# Task goal:
Copy each line below exactly and leave the pictures out.
-- start Supplied material --
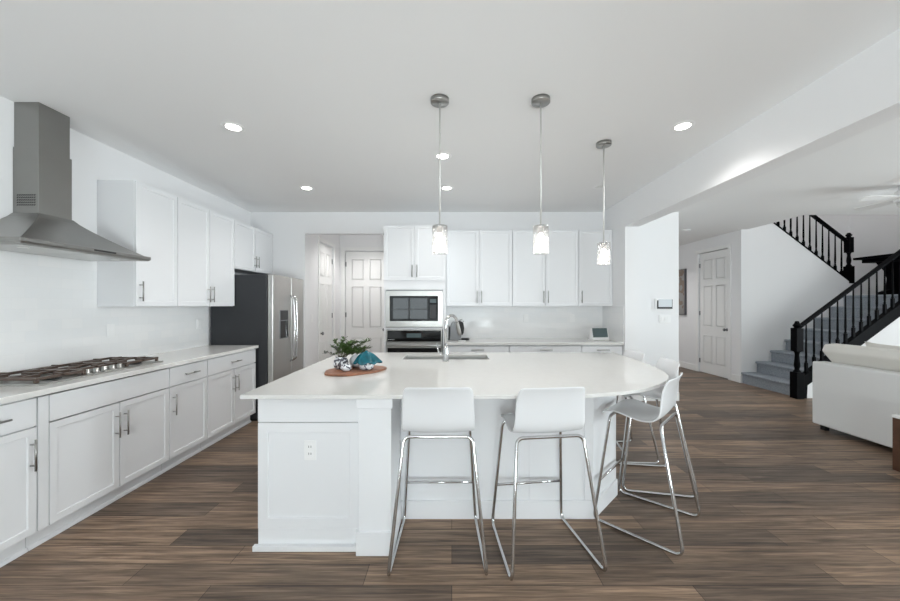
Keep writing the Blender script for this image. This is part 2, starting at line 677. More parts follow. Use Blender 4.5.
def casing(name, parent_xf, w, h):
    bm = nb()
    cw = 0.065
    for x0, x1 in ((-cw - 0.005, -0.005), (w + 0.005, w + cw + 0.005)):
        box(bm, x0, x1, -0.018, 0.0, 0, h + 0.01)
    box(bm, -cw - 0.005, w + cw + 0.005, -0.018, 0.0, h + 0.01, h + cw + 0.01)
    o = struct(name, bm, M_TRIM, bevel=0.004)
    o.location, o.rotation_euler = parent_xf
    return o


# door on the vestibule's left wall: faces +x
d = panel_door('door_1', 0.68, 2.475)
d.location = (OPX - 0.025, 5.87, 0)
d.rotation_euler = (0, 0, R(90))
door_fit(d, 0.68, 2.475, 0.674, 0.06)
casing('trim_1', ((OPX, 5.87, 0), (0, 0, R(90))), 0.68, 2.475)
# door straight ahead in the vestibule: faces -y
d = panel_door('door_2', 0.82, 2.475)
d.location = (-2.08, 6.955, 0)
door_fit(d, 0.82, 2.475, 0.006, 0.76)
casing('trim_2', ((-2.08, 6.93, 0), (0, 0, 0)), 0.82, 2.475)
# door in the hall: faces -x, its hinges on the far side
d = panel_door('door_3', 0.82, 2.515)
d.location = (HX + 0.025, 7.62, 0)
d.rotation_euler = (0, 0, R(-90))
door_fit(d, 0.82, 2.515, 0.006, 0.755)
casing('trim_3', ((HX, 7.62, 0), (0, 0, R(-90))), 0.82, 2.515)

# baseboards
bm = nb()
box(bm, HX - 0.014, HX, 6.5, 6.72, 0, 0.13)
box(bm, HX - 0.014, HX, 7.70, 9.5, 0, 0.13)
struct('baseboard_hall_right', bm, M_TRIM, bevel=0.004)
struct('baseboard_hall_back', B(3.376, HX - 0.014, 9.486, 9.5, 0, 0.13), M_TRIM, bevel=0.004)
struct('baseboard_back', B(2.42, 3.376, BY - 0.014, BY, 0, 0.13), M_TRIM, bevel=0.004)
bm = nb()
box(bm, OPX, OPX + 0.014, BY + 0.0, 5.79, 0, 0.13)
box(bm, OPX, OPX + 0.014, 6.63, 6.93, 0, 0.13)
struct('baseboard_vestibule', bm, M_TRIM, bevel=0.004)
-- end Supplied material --
# Task output:
Keep writing the Blender script for this image. This is part 2, starting at line 677. More parts follow. Use Blender 4.5.
def casing(name, parent_xf, w, h):
    bm = nb()
    cw = 0.065
    for x0, x1 in ((-cw - 0.005, -0.005), (w + 0.005, w + cw + 0.005)):
        box(bm, x0, x1, -0.018, 0.0, 0, h + 0.01)
    box(bm, -cw - 0.005, w + cw + 0.005, -0.018, 0.0, h + 0.01, h + cw + 0.01)
    o = struct(name, bm, M_TRIM, bevel=0.004)
    o.location, o.rotation_euler = parent_xf
    return o


# door on the vestibule's left wall: faces +x
d = panel_door('door_1', 0.68, 2.475)
d.location = (OPX - 0.025, 5.87, 0)
d.rotation_euler = (0, 0, R(90))
door_fit(d, 0.68, 2.475, 0.674, 0.06)
casing('trim_1', ((OPX, 5.87, 0), (0, 0, R(90))), 0.68, 2.475)
# door straight ahead in the vestibule: faces -y
d = panel_door('door_2', 0.82, 2.475)
d.location = (-2.08, 6.955, 0)
door_fit(d, 0.82, 2.475, 0.006, 0.76)
casing('trim_2', ((-2.08, 6.93, 0), (0, 0, 0)), 0.82, 2.475)
# door in the hall: faces -x, its hinges on the far side
d = panel_door('door_3', 0.82, 2.515)
d.location = (HX + 0.025, 7.62, 0)
d.rotation_euler = (0, 0, R(-90))
door_fit(d, 0.82, 2.515, 0.006, 0.755)
casing('trim_3', ((HX, 7.62, 0), (0, 0, R(-90))), 0.82, 2.515)

# baseboards
bm = nb()
box(bm, HX - 0.014, HX, 6.5, 6.72, 0, 0.13)
box(bm, HX - 0.014, HX, 7.70, 9.5, 0, 0.13)
struct('baseboard_hall_right', bm, M_TRIM, bevel=0.004)
struct('baseboard_hall_back', B(3.376, HX - 0.014, 9.486, 9.5, 0, 0.13), M_TRIM, bevel=0.004)
struct('baseboard_back', B(2.42, 3.376, BY - 0.014, BY, 0, 0.13), M_TRIM, bevel=0.004)
bm = nb()
box(bm, OPX, OPX + 0.014, BY + 0.0, 5.79, 0, 0.13)
box(bm, OPX, OPX + 0.014, 6.63, 6.93, 0, 0.13)
struct('baseboard_vestibule', bm, M_TRIM, bevel=0.004)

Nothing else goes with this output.